VerpackG in der Ausschreibung
Die Eignungsvoraussetzungen im Vergabeverfahren gewährleisten in der Praxis im Regelfall, dass sich Unternehmen mit guten Marktkenntnissen um den Auftrag bewerben. Entsprechend kann erwartet werden, dass auch im Markt bekannte und diskutierte Themen präsent sind und keiner Vertiefungen in der Leistungsbeschreibung bedürfen.
Bei der Ausschreibung der Altpapierverwertung kann daher beispielsweise eigentlich erwartet werden, dass Bietern der seit langem anhaltende Streit um die Mitbenutzung der kommunalen Erfassungsstruktur durch Systembetreiber und die von ihnen lizensierten Verkaufsverpackungen bekannt sein müsste.
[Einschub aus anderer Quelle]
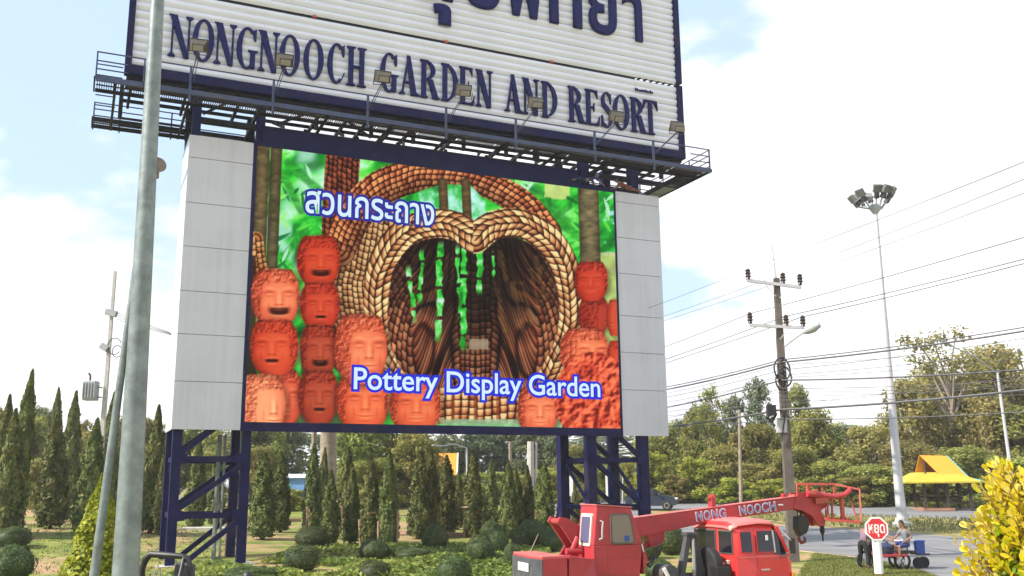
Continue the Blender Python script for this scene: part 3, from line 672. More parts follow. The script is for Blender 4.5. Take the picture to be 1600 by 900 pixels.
def pots(S, T, ps, pt, dark, mid, light, seed, swirl=0.0):
    """strings of small pots: ps along, pt across; each cup is pale at its rim and darkens towards the next one"""
    wob = (vnoise(S, T, 30, seed+7)-0.5)*4; T = T+wob
    row = np.floor(T/pt); rr_ = np.random.default_rng(seed+1).random(211)[row.astype(int) % 211]
    s = S+swirl*T+rr_*ps*0.9; col = np.floor(s/ps); a = s/ps-col; b = T/pt-row
    h = np.random.default_rng(seed).random((97,89))[(row.astype(int) % 97),(col.astype(int) % 89)]
    w = 0.50-0.10*a-0.10*(1-np.sqrt(np.clip(a*5,0,1))); body = (1-sst(w-0.16,w+0.03,np.abs(b-0.5)))*sst(0.0,0.12,a)*(1-sst(0.84,1.0,a))
    sh = np.clip(1.02-0.85*a+0.45*(0.5-np.abs(b-.42)*2)+0.75*(h-0.5),0,1)
    c = ramp_col(sh, [(0,dark),(0.45,mid),(1,light)]); g = np.array(dark)/255*0.6
    return g*(1-body[...,None])+c*body[...,None]
# garden behind
f = fbm(X*1.0+Y*0.5, Y, 26, 3, 5); g_ = fbm(X, Y, 60, 9, 3)
IMG = ramp_col(np.clip(f*1.25-0.1,0,1), [(0,(12,70,22)),(0.32,(22,140,40)),(0.5,(50,205,55)),(0.66,(120,235,95)),(0.82,(175,245,190)),(1,(215,250,235))])
lay(sst(0.52,0.66,g_)*0.8*(X < 540), rgb(190,240,222)); 
for x0,y0,x1,y1,w in ((450,255,500,300,9),(470,330,440,270,8),(445,400,475,360,7),(835,300,880,350,16),(850,330,925,385,10),(870,300,830,345,12),(905,310,860,345,7)):
    S,T,D = path_coords([(x0,y0),(x1,y1)]); lay((1-sst(w*.4,w,D))*0.75, ramp_col(np.clip(vnoise(S*2.5+T*2,T,11,8)*1.2-.1,0,1), [(0,(14,95,30)),(1,(60,190,50))]))
rl_ = random.Random(21)
for k_ in range(95):      # palm leaflets and twigs
    if k_ % 2: x0, y0 = rl_.uniform(432,560), rl_.uniform(225,420)
    else: x0, y0 = rl_.uniform(800,962), rl_.uniform(275,440)
    a_ = rl_.choice((0.5,0.9,2.2,2.6,1.2))+rl_.uniform(-.25,.25); L_ = rl_.uniform(12,34); x1, y1 = x0+L_*math.cos(a_), y0+L_*math.sin(a_)
    box_ = (X > min(x0,x1)-6)&(X < max(x0,x1)+6)&(Y > min(y0,y1)-6)&(Y < max(y0,y1)+6)
    t_ = np.clip(((X-x0)*(x1-x0)+(Y-y0)*(y1-y0))/(L_*L_),0,1); d_ = np.hypot(X-x0-t_*(x1-x0),Y-y0-t_*(y1-y0)); wv_ = 2.6*np.sin(np.pi*np.clip(t_,0.04,0.98))
    lay((1-sst(wv_-.6,wv_+.8,d_))*box_*0.85, rgb(*rl_.choice(((16,96,30),(40,170,46),(98,226,70),(20,120,60),(160,240,120),(196,246,210)))))
lay(soft((X > 850)&(Y < 312)&(X < 890)&(f > .42),2)*0.8, rgb(225,225,140))
lay(sst(0.5,0.62,fbm(X,Y,20,77))*((X > 935)&(Y > 330)&(Y < 400))*0.8, rgb(190,235,245)); lay(soft((X > 935)&(Y > 395),2)*0.7, rgb(225,200,135))
def trunk(xa, ya, xb, yb, w, c0, c1, seed):
    S,T,D = path_coords([(xa,ya),(xb,yb)]); n_ = fbm(S*2.2, T, 13, seed, 4)
    c = ramp_col(np.clip(n_*1.2-0.1+T/w*0.25*0,0,1), [(0,c0),(1,c1)])*(1-0.45*np.clip(np.abs(T)/w,0,1)**2)[...,None]
    lay(1-sst(w-1,w+1,D), c)
trunk(432,225,424,420,9,(60,52,30),(120,110,70),21); trunk(411,222,403,425,11,(64,52,30),(150,130,84),22); trunk(918,290,922,420,16,(74,66,44),(172,156,108),23)
for x_ in (690,728): trunk(x_,280,x_+4,345,7,(70,55,32),(140,110,62),25)
# tower of pots at the back
S,T,D = path_coords([(536,235),(530,330),(528,420),(545,560)])
lay(1-sst(26,28,D*1.0), pots(S,T,9,7.5,(40,16,10),(122,52,32),(190,98,60),31,0.45)*0.88)
# shoulders of the pot figure
body = soft(inpoly([(545,330),(585,300),(640,330),(600,400),(590,500),(610,600),(560,600),(530,520),(500,470),(520,400)]),2)
S,T,D = path_coords(smooth_path([(560,300),(545,380),(535,450),(550,540),(590,610)]))
lay(body, pots(S,T,10,8,(66,36,20),(172,112,66),(228,188,128),33,0.2))
S,T,D = path_coords(smooth_path([(505,470),(512,420),(532,375)])); lay(1-sst(12,14,D), pots(S,T,7,6,(70,32,16),(178,98,56),(220,170,110),34,.3))
S,T,D = path_coords(smooth_path([(398,375),(402,410),(412,440)])); lay(1-sst(12,14,D), pots(S,T,9,8,(86,46,20),(190,118,62),(228,178,112),35))
# big upper arch
AR = smooth_path([(530,392),(552,340),(590,298),(640,277),(690,274),(740,282),(785,300),(820,326),(850,366)])
S,T,D = path_coords(AR); wid = 25+4*np.sin(S/60)
lay((1-sst(wid-1,wid+1,D)), pots(S,T+0,9.5,8.5,(64,24,13),(158,76,42),(222,150,92),41,0.15)*np.clip(1.02-0.35*np.clip(T/25,-1,1),0.55,1.1)[...,None])
gap = soft(inpoly([(652,300),(690,288),(735,290),(758,315),(756,345),(735,362),(700,345),(660,335)]),2)
lay(gap, ramp_col(np.clip(fbm(X,Y,16,51)*1.3-.1,0,1), [(0,(20,80,40)),(.45,(60,190,80)),(.7,(150,230,190)),(1,(205,250,245))]))
for x_ in (691,727): trunk(x_,285,x_+3,350,7,(66,50,28),(135,105,60),26)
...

Bieterfragen zu Marktbesonderheiten
Das BayObLG hat jedoch in einem aktuellen Beschluss (vom 01.08.2024, Az.: Verg 19/23) entschieden, dass auftragsbezogene Fragen der Bieter auch zu diesem Thema umfassend zu beantworten sind. Richtigerweise hätte der Auftraggeber über den Stand der Verhandlungen bzw. den Abschluss einer Abstimmungsvereinbarung informieren müssen. Auch die Fragen zu Bestand, Laufzeit und Inhalt der Abstimmungsvereinbarung sowie zum Umfang der Herausgabepflicht seien als auftragsbezogene Sachfragen zu beantworten. Denn hierdurch werde die Höhe des kommunalen und nicht-kommunalen Anteils sowie die Möglichkeit der Systeme, Herausgabeansprüche geltend zu machen, vorgegeben. Dies habe unmittelbare Auswirkung auf den Auftragsgegenstand.
Umfassende Antworten an Bieter bei Vergabe Altpapierverwertung über Abstimmung mit Systembetreibern gefordert
Selbst mit Blick auf mögliche Geheimhaltungsinteressen von Systembetreibern hätte nach Ansicht des Gerichts zumindest die von geltend gemachten Herausgabeansprüchen betroffene Gesamtmenge und die Anzahl der Systembetreiber benannt werden müssen. Das gelte umso mehr unter Gleichheitsaspekten, weil der Altunternehmer hiervon Kenntnis und damit einen Wettbewerbsvorteil gehabt habe. Für vergleichbare Ausschreibungen ist daher anzuraten, diese Informationen bereits in die Vergabeunterlagen aufzunehmen.
Das Mengenrisiko sah das Gericht dagegen im konkreten Fall hinreichend genau beschrieben. Der Auftraggeber sei in vergleichbaren Fällen nicht zu einer Methode verpflichtet, „nach der die Angebotspreise möglichst risikolos kalkuliert werden können“.
Angaben zu Mengenschwankungen ausreichend
Nach Abwägung aller Umstände hatte der Auftraggeber hier die Bieter hinreichend informiert, so dass sogar extreme Mengenschwankungen ohne Einfluss auf die Höhe des Auf- oder Abschlags bleiben würden, den die Bieter zu kalkulieren und anzugeben hatten. Dafür sprachen im konkreten Fall die kurze Laufzeit, die Angabe mehrjähriger Erfahrungswerte, die gesetzliche Entsorgungspflicht des Auftraggebers und fehlende „konkrete Anhaltspunkte für extreme Änderungen in der nächsten Zukunft“.
Keine Unzumutbarkeit der Kalkulation
Eine Unzumutbarkeit einer kaufmännisch vernünftigen Angebotskalkulation konnte daher ebenso wenig festgestellt werden wie eine Abweichung von der bisherigen obergerichtlichen Spruchpraxis hierzu. Der Senat erachtete deswegen zusammenfassend auch keine Divergenzvorlage an den BGH für geboten.